◆ **The request**: For the listing that follows, give again exactly the lines from the one with "Continue the Blender" to the one with "b = MB(); b.box((-.12,-.1,-.1),(.12,.1,.1),'offwhite',.02);", including both.
[Start of Exercise inputs]
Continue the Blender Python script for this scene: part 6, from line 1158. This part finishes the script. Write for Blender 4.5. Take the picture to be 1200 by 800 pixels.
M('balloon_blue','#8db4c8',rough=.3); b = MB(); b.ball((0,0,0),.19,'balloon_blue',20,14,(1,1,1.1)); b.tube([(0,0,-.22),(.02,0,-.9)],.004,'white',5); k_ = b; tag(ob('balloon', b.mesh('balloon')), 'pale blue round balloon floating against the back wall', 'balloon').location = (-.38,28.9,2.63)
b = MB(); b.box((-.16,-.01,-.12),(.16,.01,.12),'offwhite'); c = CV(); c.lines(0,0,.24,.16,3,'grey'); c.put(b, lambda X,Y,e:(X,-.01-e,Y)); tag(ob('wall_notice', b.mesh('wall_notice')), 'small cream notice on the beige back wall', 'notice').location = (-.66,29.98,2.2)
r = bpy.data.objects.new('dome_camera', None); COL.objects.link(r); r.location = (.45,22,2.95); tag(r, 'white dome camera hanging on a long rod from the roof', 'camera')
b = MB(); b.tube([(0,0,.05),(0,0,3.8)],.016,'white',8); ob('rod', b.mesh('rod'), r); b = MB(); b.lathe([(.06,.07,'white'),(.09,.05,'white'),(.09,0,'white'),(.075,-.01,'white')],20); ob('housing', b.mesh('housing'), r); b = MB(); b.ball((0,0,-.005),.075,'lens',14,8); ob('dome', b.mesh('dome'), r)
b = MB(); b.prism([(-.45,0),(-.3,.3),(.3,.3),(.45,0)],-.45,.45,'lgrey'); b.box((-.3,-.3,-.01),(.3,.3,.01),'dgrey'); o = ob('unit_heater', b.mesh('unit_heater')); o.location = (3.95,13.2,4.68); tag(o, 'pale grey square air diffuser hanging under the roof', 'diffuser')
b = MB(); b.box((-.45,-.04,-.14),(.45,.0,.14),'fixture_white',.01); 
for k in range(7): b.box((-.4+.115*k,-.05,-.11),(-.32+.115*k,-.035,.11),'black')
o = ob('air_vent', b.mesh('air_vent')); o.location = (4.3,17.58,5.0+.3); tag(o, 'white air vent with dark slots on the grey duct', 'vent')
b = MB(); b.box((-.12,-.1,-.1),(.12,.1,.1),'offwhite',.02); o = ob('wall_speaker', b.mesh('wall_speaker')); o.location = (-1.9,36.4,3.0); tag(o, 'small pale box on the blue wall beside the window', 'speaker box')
[End of Exercise inputs]
[Start of Exercise inputs]
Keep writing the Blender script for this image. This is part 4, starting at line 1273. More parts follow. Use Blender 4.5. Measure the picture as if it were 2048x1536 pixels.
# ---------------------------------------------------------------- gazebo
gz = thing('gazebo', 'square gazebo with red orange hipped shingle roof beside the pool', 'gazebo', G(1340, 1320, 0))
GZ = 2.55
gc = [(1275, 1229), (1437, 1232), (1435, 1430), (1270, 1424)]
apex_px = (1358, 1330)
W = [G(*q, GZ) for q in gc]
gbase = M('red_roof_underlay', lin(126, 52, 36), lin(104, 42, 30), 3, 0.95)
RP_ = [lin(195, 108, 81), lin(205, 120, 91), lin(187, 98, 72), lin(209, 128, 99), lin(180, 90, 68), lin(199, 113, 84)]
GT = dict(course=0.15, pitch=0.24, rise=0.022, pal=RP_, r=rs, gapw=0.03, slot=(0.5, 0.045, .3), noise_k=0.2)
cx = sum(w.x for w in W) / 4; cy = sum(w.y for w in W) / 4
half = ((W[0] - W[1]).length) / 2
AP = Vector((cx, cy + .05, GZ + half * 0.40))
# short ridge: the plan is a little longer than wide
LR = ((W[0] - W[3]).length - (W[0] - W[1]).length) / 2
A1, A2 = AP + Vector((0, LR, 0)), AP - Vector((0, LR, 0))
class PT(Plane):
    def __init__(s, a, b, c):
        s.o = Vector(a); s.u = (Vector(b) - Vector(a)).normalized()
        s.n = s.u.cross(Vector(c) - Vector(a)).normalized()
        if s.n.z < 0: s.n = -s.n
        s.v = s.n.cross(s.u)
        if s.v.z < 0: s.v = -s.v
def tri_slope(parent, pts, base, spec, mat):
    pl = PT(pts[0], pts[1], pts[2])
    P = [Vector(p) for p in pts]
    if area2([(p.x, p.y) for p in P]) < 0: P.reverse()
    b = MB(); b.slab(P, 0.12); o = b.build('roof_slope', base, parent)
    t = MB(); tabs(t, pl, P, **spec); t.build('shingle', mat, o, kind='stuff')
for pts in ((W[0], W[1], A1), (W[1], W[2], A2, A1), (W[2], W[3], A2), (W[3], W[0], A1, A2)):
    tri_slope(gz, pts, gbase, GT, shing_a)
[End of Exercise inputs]
◆ **Answer to the problem**:
Continue the Blender Python script for this scene: part 6, from line 1158. This part finishes the script. Write for Blender 4.5. Take the picture to be 1200 by 800 pixels.
M('balloon_blue','#8db4c8',rough=.3); b = MB(); b.ball((0,0,0),.19,'balloon_blue',20,14,(1,1,1.1)); b.tube([(0,0,-.22),(.02,0,-.9)],.004,'white',5); k_ = b; tag(ob('balloon', b.mesh('balloon')), 'pale blue round balloon floating against the back wall', 'balloon').location = (-.38,28.9,2.63)
b = MB(); b.box((-.16,-.01,-.12),(.16,.01,.12),'offwhite'); c = CV(); c.lines(0,0,.24,.16,3,'grey'); c.put(b, lambda X,Y,e:(X,-.01-e,Y)); tag(ob('wall_notice', b.mesh('wall_notice')), 'small cream notice on the beige back wall', 'notice').location = (-.66,29.98,2.2)
r = bpy.data.objects.new('dome_camera', None); COL.objects.link(r); r.location = (.45,22,2.95); tag(r, 'white dome camera hanging on a long rod from the roof', 'camera')
b = MB(); b.tube([(0,0,.05),(0,0,3.8)],.016,'white',8); ob('rod', b.mesh('rod'), r); b = MB(); b.lathe([(.06,.07,'white'),(.09,.05,'white'),(.09,0,'white'),(.075,-.01,'white')],20); ob('housing', b.mesh('housing'), r); b = MB(); b.ball((0,0,-.005),.075,'lens',14,8); ob('dome', b.mesh('dome'), r)
b = MB(); b.prism([(-.45,0),(-.3,.3),(.3,.3),(.45,0)],-.45,.45,'lgrey'); b.box((-.3,-.3,-.01),(.3,.3,.01),'dgrey'); o = ob('unit_heater', b.mesh('unit_heater')); o.location = (3.95,13.2,4.68); tag(o, 'pale grey square air diffuser hanging under the roof', 'diffuser')
b = MB(); b.box((-.45,-.04,-.14),(.45,.0,.14),'fixture_white',.01); 
for k in range(7): b.box((-.4+.115*k,-.05,-.11),(-.32+.115*k,-.035,.11),'black')
o = ob('air_vent', b.mesh('air_vent')); o.location = (4.3,17.58,5.0+.3); tag(o, 'white air vent with dark slots on the grey duct', 'vent')
b = MB(); b.box((-.12,-.1,-.1),(.12,.1,.1),'offwhite',.02); o = ob('wall_speaker', b.mesh('wall_speaker')); o.location = (-1.9,36.4,3.0); tag(o, 'small pale box on the blue wall beside the window', 'speaker box')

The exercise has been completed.